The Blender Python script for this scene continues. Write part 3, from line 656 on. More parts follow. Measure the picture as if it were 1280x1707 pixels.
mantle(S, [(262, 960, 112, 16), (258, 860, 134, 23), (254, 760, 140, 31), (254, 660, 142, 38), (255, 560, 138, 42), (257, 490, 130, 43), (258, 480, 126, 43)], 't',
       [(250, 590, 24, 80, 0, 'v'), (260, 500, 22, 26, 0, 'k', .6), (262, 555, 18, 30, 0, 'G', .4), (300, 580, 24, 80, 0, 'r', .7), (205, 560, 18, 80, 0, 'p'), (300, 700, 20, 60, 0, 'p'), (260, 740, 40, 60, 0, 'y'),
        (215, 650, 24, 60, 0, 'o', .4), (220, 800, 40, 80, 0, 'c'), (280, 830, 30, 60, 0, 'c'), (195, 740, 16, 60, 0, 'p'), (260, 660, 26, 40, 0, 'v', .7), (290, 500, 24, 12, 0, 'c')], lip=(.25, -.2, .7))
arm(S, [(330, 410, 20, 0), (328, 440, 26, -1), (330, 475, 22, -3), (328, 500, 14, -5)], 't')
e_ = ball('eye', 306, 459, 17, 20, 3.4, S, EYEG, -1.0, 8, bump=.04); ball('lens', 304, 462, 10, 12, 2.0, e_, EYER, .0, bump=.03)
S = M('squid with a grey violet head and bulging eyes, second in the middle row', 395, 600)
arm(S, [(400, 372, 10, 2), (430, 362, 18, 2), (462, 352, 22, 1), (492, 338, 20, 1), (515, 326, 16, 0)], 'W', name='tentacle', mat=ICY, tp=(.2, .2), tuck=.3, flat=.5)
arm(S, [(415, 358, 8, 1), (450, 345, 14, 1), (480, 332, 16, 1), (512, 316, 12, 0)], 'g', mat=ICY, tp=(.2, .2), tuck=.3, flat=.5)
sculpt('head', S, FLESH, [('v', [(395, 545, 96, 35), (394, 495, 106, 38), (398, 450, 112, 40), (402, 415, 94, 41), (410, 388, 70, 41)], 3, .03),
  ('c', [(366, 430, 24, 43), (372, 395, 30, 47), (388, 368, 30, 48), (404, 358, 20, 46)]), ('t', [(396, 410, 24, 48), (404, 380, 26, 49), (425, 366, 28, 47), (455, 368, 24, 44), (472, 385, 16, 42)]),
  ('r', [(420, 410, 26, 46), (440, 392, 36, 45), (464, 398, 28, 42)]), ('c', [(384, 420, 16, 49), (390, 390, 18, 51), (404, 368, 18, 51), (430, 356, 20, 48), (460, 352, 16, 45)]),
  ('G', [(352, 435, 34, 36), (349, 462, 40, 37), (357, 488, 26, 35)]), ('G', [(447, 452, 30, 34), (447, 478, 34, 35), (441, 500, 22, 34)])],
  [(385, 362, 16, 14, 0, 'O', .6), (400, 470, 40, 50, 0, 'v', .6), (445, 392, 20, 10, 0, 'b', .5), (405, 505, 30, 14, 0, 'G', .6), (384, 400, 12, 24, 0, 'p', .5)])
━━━
**WHAT NEEDS TO BE DONE**.
Reproduce the full listing word for word.

**WRITTEN RESPONSE**.
The Blender Python script for this scene continues. Write part 3, from line 656 on. More parts follow. Measure the picture as if it were 1280x1707 pixels.
mantle(S, [(262, 960, 112, 16), (258, 860, 134, 23), (254, 760, 140, 31), (254, 660, 142, 38), (255, 560, 138, 42), (257, 490, 130, 43), (258, 480, 126, 43)], 't',
       [(250, 590, 24, 80, 0, 'v'), (260, 500, 22, 26, 0, 'k', .6), (262, 555, 18, 30, 0, 'G', .4), (300, 580, 24, 80, 0, 'r', .7), (205, 560, 18, 80, 0, 'p'), (300, 700, 20, 60, 0, 'p'), (260, 740, 40, 60, 0, 'y'),
        (215, 650, 24, 60, 0, 'o', .4), (220, 800, 40, 80, 0, 'c'), (280, 830, 30, 60, 0, 'c'), (195, 740, 16, 60, 0, 'p'), (260, 660, 26, 40, 0, 'v', .7), (290, 500, 24, 12, 0, 'c')], lip=(.25, -.2, .7))
arm(S, [(330, 410, 20, 0), (328, 440, 26, -1), (330, 475, 22, -3), (328, 500, 14, -5)], 't')
e_ = ball('eye', 306, 459, 17, 20, 3.4, S, EYEG, -1.0, 8, bump=.04); ball('lens', 304, 462, 10, 12, 2.0, e_, EYER, .0, bump=.03)
S = M('squid with a grey violet head and bulging eyes, second in the middle row', 395, 600)
arm(S, [(400, 372, 10, 2), (430, 362, 18, 2), (462, 352, 22, 1), (492, 338, 20, 1), (515, 326, 16, 0)], 'W', name='tentacle', mat=ICY, tp=(.2, .2), tuck=.3, flat=.5)
arm(S, [(415, 358, 8, 1), (450, 345, 14, 1), (480, 332, 16, 1), (512, 316, 12, 0)], 'g', mat=ICY, tp=(.2, .2), tuck=.3, flat=.5)
sculpt('head', S, FLESH, [('v', [(395, 545, 96, 35), (394, 495, 106, 38), (398, 450, 112, 40), (402, 415, 94, 41), (410, 388, 70, 41)], 3, .03),
  ('c', [(366, 430, 24, 43), (372, 395, 30, 47), (388, 368, 30, 48), (404, 358, 20, 46)]), ('t', [(396, 410, 24, 48), (404, 380, 26, 49), (425, 366, 28, 47), (455, 368, 24, 44), (472, 385, 16, 42)]),
  ('r', [(420, 410, 26, 46), (440, 392, 36, 45), (464, 398, 28, 42)]), ('c', [(384, 420, 16, 49), (390, 390, 18, 51), (404, 368, 18, 51), (430, 356, 20, 48), (460, 352, 16, 45)]),
  ('G', [(352, 435, 34, 36), (349, 462, 40, 37), (357, 488, 26, 35)]), ('G', [(447, 452, 30, 34), (447, 478, 34, 35), (441, 500, 22, 34)])],
  [(385, 362, 16, 14, 0, 'O', .6), (400, 470, 40, 50, 0, 'v', .6), (445, 392, 20, 10, 0, 'b', .5), (405, 505, 30, 14, 0, 'G', .6), (384, 400, 12, 24, 0, 'p', .5)])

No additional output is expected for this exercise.